Oleh karena itu, Asosiasi LBH Apik Indonesia di dalamnya pun ikut mendesak DPR RI untuk mengesahkan RUU Penghapusan Kekerasan Seksual dan memasukkannya dalam prioritas Prolegnas 2021. Pengurus LBH Apik Indonesia Asnifriyanti Damanik mengatakan banyak fakta terungkap bahwa kekerasan seksual kerap terjadi di mana saja dan kapan saja termasuk dalam lingkup terdekat seperti di keluarga, lingkungan pendidikan, tempat kerja, dan lainnya.
Keberanian penyintas atau korban dalam menyuarakan kasus kekerasan seksual yang menimpanya patut didukung kuat karena bukan suatu hal yang mudah dalam menyuarakan pengalaman mereka ketika mengalami kekerasan, setelah terjadi kekerasan, dan ketika mencoba menggapai keadilan melalui system hukum yang ada.

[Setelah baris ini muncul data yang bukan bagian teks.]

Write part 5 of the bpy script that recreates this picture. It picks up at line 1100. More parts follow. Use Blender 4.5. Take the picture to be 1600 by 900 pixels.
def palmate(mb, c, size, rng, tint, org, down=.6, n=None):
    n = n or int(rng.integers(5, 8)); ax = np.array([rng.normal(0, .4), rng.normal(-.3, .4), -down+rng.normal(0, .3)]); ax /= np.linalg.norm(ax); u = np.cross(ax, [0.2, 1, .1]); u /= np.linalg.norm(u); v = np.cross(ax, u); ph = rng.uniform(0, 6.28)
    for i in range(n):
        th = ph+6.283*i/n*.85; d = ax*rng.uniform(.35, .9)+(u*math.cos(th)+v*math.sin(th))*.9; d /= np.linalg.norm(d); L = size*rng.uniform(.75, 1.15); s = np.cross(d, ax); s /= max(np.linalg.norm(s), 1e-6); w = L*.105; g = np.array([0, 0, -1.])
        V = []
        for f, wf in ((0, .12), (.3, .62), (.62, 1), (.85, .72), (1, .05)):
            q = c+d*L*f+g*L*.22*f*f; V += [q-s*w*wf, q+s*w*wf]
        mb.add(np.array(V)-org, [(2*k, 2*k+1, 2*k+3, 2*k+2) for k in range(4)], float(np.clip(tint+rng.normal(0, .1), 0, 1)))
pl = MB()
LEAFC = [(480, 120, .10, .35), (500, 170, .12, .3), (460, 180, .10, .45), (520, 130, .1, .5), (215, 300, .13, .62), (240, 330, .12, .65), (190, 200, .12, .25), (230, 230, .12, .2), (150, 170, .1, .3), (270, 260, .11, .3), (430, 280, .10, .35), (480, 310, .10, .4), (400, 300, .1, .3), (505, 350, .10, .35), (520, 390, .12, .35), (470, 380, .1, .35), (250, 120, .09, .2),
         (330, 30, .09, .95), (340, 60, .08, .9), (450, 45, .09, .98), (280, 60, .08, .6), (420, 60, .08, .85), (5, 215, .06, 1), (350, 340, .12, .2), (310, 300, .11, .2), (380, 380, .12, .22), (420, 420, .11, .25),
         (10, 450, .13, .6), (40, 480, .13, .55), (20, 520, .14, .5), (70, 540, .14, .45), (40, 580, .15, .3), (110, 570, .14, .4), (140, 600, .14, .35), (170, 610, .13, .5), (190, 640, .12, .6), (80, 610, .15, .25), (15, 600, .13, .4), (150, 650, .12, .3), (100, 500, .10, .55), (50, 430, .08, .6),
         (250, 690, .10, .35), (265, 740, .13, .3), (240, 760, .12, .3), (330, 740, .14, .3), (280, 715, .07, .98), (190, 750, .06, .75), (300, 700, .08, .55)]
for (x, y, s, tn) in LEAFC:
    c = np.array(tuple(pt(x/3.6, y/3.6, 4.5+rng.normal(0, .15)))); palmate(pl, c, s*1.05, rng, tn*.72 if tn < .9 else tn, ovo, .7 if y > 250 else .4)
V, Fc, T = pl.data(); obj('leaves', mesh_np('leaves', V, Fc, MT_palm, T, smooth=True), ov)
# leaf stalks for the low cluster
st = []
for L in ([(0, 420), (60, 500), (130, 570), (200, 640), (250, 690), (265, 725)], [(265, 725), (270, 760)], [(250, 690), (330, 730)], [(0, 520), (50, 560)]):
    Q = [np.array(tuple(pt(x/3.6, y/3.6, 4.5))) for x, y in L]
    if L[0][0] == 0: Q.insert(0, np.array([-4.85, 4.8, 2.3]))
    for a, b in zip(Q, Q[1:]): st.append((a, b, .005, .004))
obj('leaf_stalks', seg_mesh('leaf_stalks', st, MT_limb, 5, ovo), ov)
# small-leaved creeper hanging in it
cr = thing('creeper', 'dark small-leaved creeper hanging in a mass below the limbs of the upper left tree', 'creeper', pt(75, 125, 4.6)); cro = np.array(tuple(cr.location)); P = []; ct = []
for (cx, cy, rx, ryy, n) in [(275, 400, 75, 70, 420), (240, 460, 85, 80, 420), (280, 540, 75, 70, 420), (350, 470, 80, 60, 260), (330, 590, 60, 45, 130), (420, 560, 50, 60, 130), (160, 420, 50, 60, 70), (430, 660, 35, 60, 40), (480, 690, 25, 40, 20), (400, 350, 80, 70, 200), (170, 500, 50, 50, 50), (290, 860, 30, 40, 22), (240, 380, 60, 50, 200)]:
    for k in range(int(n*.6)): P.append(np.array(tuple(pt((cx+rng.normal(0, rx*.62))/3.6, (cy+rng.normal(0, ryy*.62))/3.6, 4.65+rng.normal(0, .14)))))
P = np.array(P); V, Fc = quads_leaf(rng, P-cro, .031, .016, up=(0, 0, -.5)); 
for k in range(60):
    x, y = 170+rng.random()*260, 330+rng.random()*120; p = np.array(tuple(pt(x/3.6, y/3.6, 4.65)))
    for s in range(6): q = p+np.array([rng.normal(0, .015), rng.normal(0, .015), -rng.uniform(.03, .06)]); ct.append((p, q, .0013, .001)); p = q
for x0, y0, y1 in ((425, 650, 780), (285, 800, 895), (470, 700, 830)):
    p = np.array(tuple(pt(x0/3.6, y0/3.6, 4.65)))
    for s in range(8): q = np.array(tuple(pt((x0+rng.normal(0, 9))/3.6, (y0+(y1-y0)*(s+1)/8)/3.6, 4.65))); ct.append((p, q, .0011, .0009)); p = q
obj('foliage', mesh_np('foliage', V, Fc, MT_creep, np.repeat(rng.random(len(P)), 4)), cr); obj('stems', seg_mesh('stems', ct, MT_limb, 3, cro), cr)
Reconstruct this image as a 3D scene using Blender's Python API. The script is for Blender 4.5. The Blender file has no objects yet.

Hanya saja, baik korban maupun pendamping masih menemui berbagai hambatan dalam penanganan kasus, terutama system hukum yang dinilai masih belum berpihak pada korban. Payung hukum perlu jelas untuk dilaksanakan karena Kitab Undang-Undang Hukm Pidana (KUHP) dinilai belum mengakomodir bentuk-bentuk kekerasan seksual secara seluruhnya.